### Task statement:
Exactly reproduce the line containing "tone = np.clip(.5*bump+.5*hz/hmax+g.normal(0, .2, n), 0, 1)" together with every line after it, through the end of the entries, and give nothing more.

Scene script records
◇ ◇ ◇
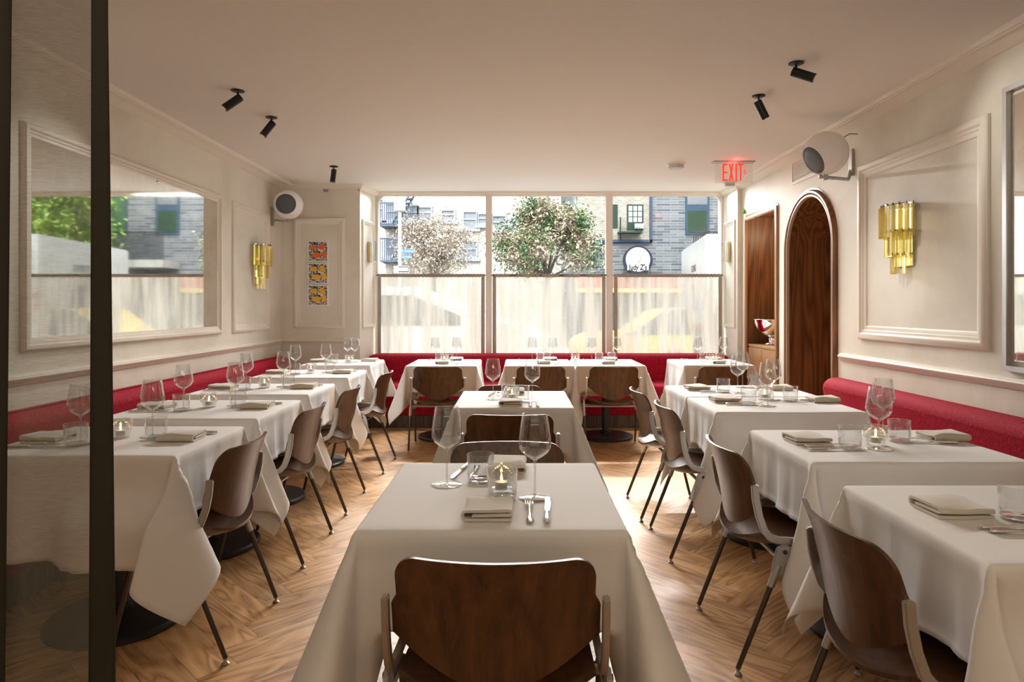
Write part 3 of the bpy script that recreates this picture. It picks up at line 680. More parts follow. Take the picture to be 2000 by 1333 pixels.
# ------------------------------------------------------------ tableware
g_ = thing('wine_glass', '', 'wine glass')
MB().lathe([(.0045, .108), (.010, .113), (.024, .122), (.038, .133), (.046, .147), (.0478, .158), (.046, .180), (.0415, .212), (.0365, .243), (.0360, .2435), (.0354, .243), (.0404, .212), (.0448, .180), (.0465, .158), (.0448, .148), (.037, .135), (.022, .124), (.008, .1165), (0, .1155)], 40).build('bowl', m_glass, g_, smooth='all')
MB().lathe([(0, .108), (.0055, .112), (.0036, .098), (.0030, .06), (.0034, .02), (.006, .007), (0, .005)], 16).build('stem', m_glass_solid, g_, smooth='all')
MB().lathe([(0, .006), (.008, .0055), (.030, .0035), (.0455, .0022), (.0468, .0012), (.045, 0), (0, 0)], 40).build('foot', m_glass_solid, g_, smooth='all')
tum = thing('tumbler', '', 'tumbler')
MB().lathe([(.0395, .006), (.0415, .012), (.0428, .050), (.0434, .087), (.0430, .0885), (.0424, .087), (.0415, .050), (.0398, .016)], 40).build('wall', m_glass, tum, smooth='all')
MB().lathe([(0, 0), (.037, 0), (.0395, .003), (.0395, .0059), (.038, .011), (0, .012)], 40).build('base', m_glass_solid, tum, smooth='all')
cd = thing('candle_holder', '', 'candle holder')
rib = lambda i, k: .022*(1 if k % 2 else -1)
MB().lathe([(.034, .002), (.035, .006), (.035, .020), (.0365, .026), (.0425, .030), (.0430, .036), (.0430, .076), (.0425, .078), (.0400, .076), (.0398, .036), (.034, .029), (.032, .012), (0, .010), (0, .0005), (.034, .0005)], 88, wob=lambda i, k: rib(i, k) if 1 <= i <= 6 else 0).build('ribbed_glass', m_ribbed, cd, smooth=True)
MB().lathe([(0, .012), (.0185, .012), (.0185, .030), (.017, .031), (0, .030)], 24).build('tealight', m_wax, cd, smooth=True)
MB().lathe([(0, .032), (.003, .036), (.0038, .041), (.0022, .050), (0, .056)], 12).build('flame', m_flame, cd, smooth='all')
def folded(pts, th):
    out = []; n = len(pts); up_ = []; dn = []
    for i, p in enumerate(pts):
        a = Vector(pts[max(0, i-1)]); c_ = Vector(pts[min(n-1, i+1)]); d = (c_-a).normalized(); q = Vector((-d.y, d.x))*th/2
        up_.append(tuple(Vector(p)+q)); dn.append(tuple(Vector(p)-q))
    return up_+dn[::-1]
nap = thing('napkin', '', 'napkin')
def napk():
    base = [(.062, .0035), (0, .0034), (-.052, .0035)]+[(-.056-.010*math.sin(PI*k/8), .0035+.010*(1-math.cos(PI*k/8))) for k in range(1, 8)]+[(-.052, .0240), (0, .0225), (.052, .0215)]+[(.058+.004*math.sin(PI*k/5), .0215-.004*(1-math.cos(PI*k/5))) for k in range(1, 5)]+[(.056, .0133), (.0, .0130), (-.040, .0128)]
    sec = folded(base, .0062); n = len(sec); vs = []; K = 12
    for i in range(K+1):
        q = i/K; f = -.075+.15*q
        for x, z in sec:
            lift = .003*math.sin(q*5+x*40)*(z/.025); tap = 1-.04*q
            vs.append((x*tap+.004*math.sin(q*3), f, max(0.0002, 1.2*z*(1-.25*max(0, q-.7)/.3)+lift*(z > .01))))
    fs = [(i*n+j, i*n+(j+1) % n, (i+1)*n+(j+1) % n, (i+1)*n+j) for i in range(K) for j in range(n)]
    fs += [(j, j+1, n-2-j, n-1-j) for j in range(n//2-1)]+[(K*n+j, K*n+n-1-j, K*n+n-2-j, K*n+j+1) for j in range(n//2-1)]
    return MB().add(vs, fs)
napk().build('folded_linen', m_napkin, nap, smooth=True)
fk = thing('fork', '', 'fork')
def strip(secs, th):
    """secs: (y, halfwidth, z)"""
    vs = []
    for y, h, z in secs: vs += [(-h, y, z), (0, y, z+th*.6), (h, y, z), (0, y, z-th*.6)]
    n = len(secs); fs = [(4*i+j, 4*i+(j+1) % 4, 4*i+4+(j+1) % 4, 4*i+4+j) for i in range(n-1) for j in range(4)]+[(3, 2, 1, 0), tuple(4*(n-1)+j for j in range(4))]
    return MB().add(vs, fs)
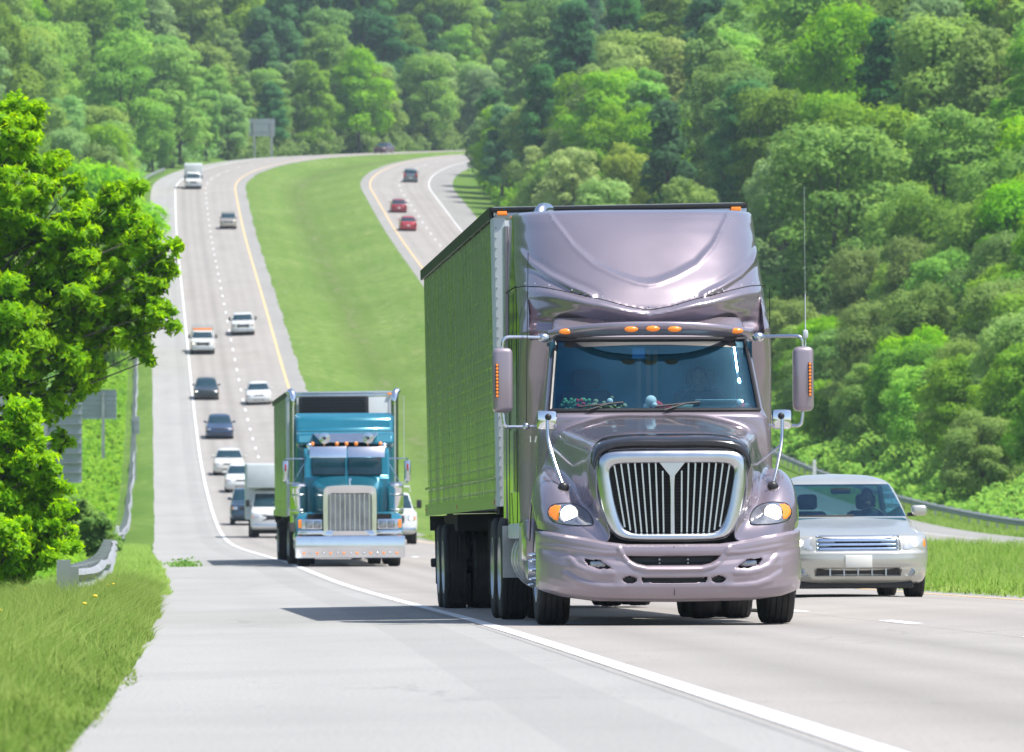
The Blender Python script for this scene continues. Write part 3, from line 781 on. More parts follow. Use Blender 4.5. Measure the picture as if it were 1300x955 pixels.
# what certainly hides the trees behind: the big trailer and cab
occ[int(275/8):int(640/8), int(645/8):int(945/8)] = True
kept = {'right_low': 0, 'right_hill': 0, 'left_hill': 0, 'far_hill': 0}
WH = {'right_low': 'low on the right hillside behind the guardrail and silver sedan', 'right_hill': 'on the wooded hillside right of the highway bend',
      'left_hill': 'on the slope left of the highway climb', 'far_hill': 'on the far mountainside beyond the bend'}
def pick(zone, x, y, z):
    n = math.sin(x*.045+1.7)*math.cos(y*.021) + .5*math.sin(x*.11+y*.07) + rs.uniform(-.8, .8)
    if zone == 'right_low': return 'near_bright' if n > .25 else ('near_fresh' if n > -.5 else 'near_mid')
    if zone == 'left_hill': return 'grey' if n > .1 else ('bright' if n > -.35 else 'mid')
    if zone == 'far_hill': return 'dark' if n > .55 else ('fresh' if n > .15 else ('mid' if n > -.45 else ('grey' if n > -.9 else 'dark')))
    return 'dark' if n > .95 else ('fresh' if n > .45 else ('mid' if n > .0 else ('grey' if n > -.5 else ('bright' if n > -.95 else 'olive'))))
for (y, x, z, ss, ll, zone, wts) in cand:
    kind = pick(zone, x, y, z)
    (cm, tm), H, Rr = PROTO[kind][0]
    if zone == 'right_low':
        b = ll-O_OUT; sc = .55+.55*min(1, max(0, (b-6)/14)) + rs.uniform(-.08, .12)
    else:
        sc = rs.uniform(.72, 1.12)
        if abs(ll+12) < 5 or ll < O_OUT+12 and ll > 0: sc *= .75
    f = F/y
    u0, u1 = CX+f*(x-Rr*sc), CX+f*(x+Rr*sc); v0, v1 = HY-f*(z+H*sc), HY-f*(z+H*sc*.15)
    if u1 < -30 or u0 > 1330 or v1 < -20 or v0 > 960: continue
    i0, i1 = max(0, int(u0/8)), min(163, int(u1/8)); j0, j1 = max(0, int(v0/8)), min(119, int(v1/8))
    if i1 <= i0 or j1 <= j0: continue
    free = (~occ[j0:j1+1, i0:i1+1]).mean()
    if free < (.19 if zone != 'far_hill' else .22): continue
    # terrain below the crown is hidden too
    ci, ri = (i0+i1)/2, max(1, (i1-i0)/2*.92); cj, rj = (j0+j1)/2, max(1, (j1-j0)/2*.92)
    J, I = np.mgrid[j0:j1+1, i0:i1+1]; occ[j0:j1+1, i0:i1+1] |= ((I-ci)/ri)**2+((J-cj)/rj)**2 < 1
    plant(kind, x, y, z-.2, sc, WH[zone], None, rs); kept[zone] += 1
print('TREES', kept, sum(kept.values()))
# a few small ones left of the near guardrail
for k, (s, L, kind, sc) in enumerate(((520, -10.5, 'near_fresh', .5), (545, -13, 'near_mid', .65), (500, -13.5, 'near_bright', .5), (470, -12.5, 'near_bright', .4))):
    x, y = at(s, L); plant(kind, float(x), float(y), float(zg(s, L))-.3, sc, 'beside the long guardrail behind the single post sign', None, rs)

# understorey that closes the foot of the woods (no single plants to count)
def understorey(name, s0, s1, La, Lb, n, size, hmin, hmax, m, label, seed):
    g = np.random.default_rng(seed)
    s = g.uniform(s0, s1, n); q = g.random(n); L = La + (Lb-La)*q
    x, y = at(s, L)
    bump = .5+.5*np.sin(x*1.3+np.sin(y*.35)*2)*np.sin(y*.42+x*.7)
    top = hmin + (hmax-hmin)*bump**1.6*(.35+.65*q)*(.6+.8*np.sin(x*.31+y*.09)**2)
    hz = top*g.random(n)**.45
    C = np.stack([x, y, zg(s, L)+hz], -1)
    D = np.stack([g.normal(0, .4, n), g.normal(-.3, .4, n), np.full(n, .8)], -1)
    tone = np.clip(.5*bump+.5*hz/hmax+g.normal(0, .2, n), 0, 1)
    me = leaf_cloud(name, C, D, g.uniform(.6, 1.3, n)*size, m, tone=tone, jitter=.6, soft=.3)
    return tag(link(name, me), label, 'undergrowth', kind='stuff')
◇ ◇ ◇
### Output for this exercise:
    tone = np.clip(.5*bump+.5*hz/hmax+g.normal(0, .2, n), 0, 1)
    me = leaf_cloud(name, C, D, g.uniform(.6, 1.3, n)*size, m, tone=tone, jitter=.6, soft=.3)
    return tag(link(name, me), label, 'undergrowth', kind='stuff')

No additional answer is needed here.